2. the local hash table, the global hash table are printed; the bit vectors for the local attributes are then printed on a per-basic-block basis.
3. the global hash table is printed, followed by the bit vectors for the partial redundancy data flow analysis.
4. the global hash table is printed, followed by the bit vectors to determine the live ranges of global common subexpressions.
5. the global hash table is printed, followed by the live range information for all the register-residing candidates, followed by the bit vectors related to register allocation.
6. a trace of the global register allocation via priority-based coloring is printed.

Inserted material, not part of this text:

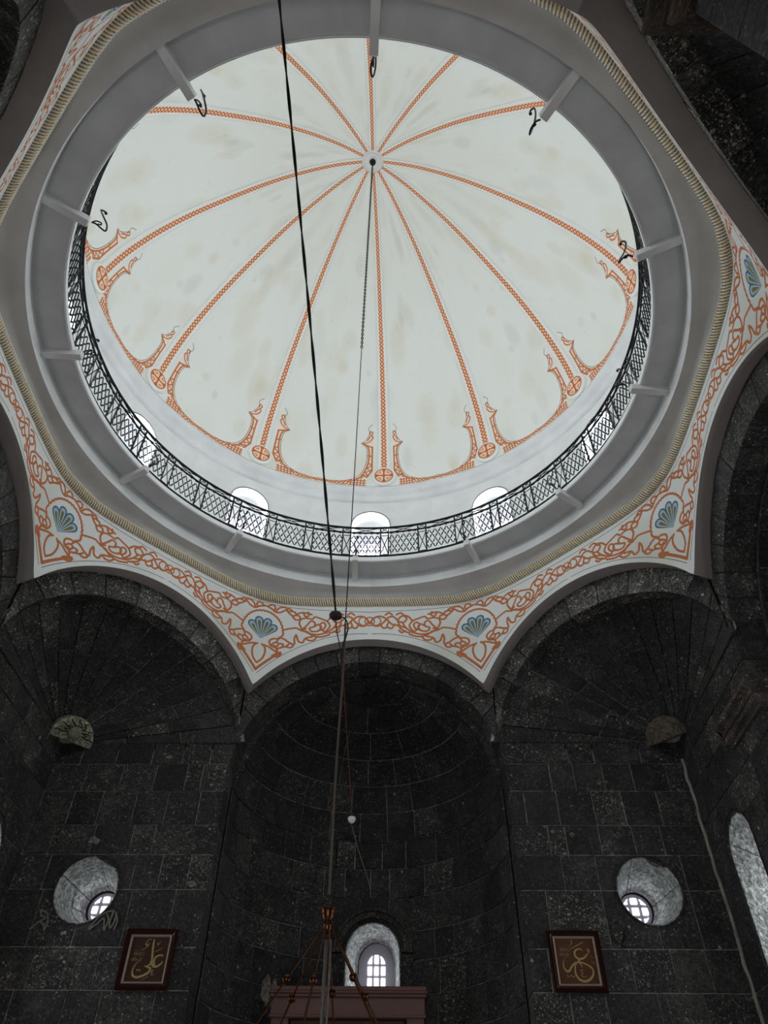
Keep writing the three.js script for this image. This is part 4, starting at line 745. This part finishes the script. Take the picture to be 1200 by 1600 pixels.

7. the inter-procedural register allocation information is printed.
I have not tried to reverse engineer any of the formats.
Example output for "-Wo,-zdbug:6": https://gist.github.com/simonlindholm/968fdb616544377555d626039004bf46
### `ugen` debug traces
`ugen` also has debug traces, available using `-Wc,-d`. Example output: https://gist.github.com/simonlindholm/6325556897d903e7684e91691f28713a
`ugen` dumps the tree at certain points: (TODO: are these points always the same?)
- "after Build"
- "after Translate"
- "after 1st localopt"
- "after 1st label phase"
- "after 2nd label phase"
DataType (`dtype`):
- `A` - address (pointer)
- `U` - procedure entry point
- `F` - C pointer to function
- `H` - address that only points to heap
- `J` - integer, single word
- `L` - non-negative integer, single word
- `M` - array or record
- `P` - procedure, untyped
- `Q` - real, double word
- `R` - real, single word
- `S` - set
- `X` - extended precision
- `G` - address of label
- `N` - non-local labels
- `I` - integer, double word
- `K` - unsigned integer, double word
- `X` - reserved
- `Z` - undefined
MemType (`mtype`):
- `Z`, -
- `M` - complex variables
- `P` - parameters
- `R` - register
- `S` - statically allocated memory
- `T` - temporaries
- `A` - Parameter build area
After the tree dumps, it posts a [Trace of current_lines?] and emits instructions
The `emit_*` lines are of the following form:
- `emit_{OPERAND_TYPES}`:
- `r` - single register
- `i` - intermediate
- `ll` - line offset
- `a` - address (offset)
- `o` - offset
- `b` - base
- `z{INSTRUCTION}` (TODO: why the `z` prefix?)
- `operands`:
- registers are of the form `xr{REGISTER_NUMBER}` (TODO: why the `x` prefix?)
The ugen pass is run after the uopt one.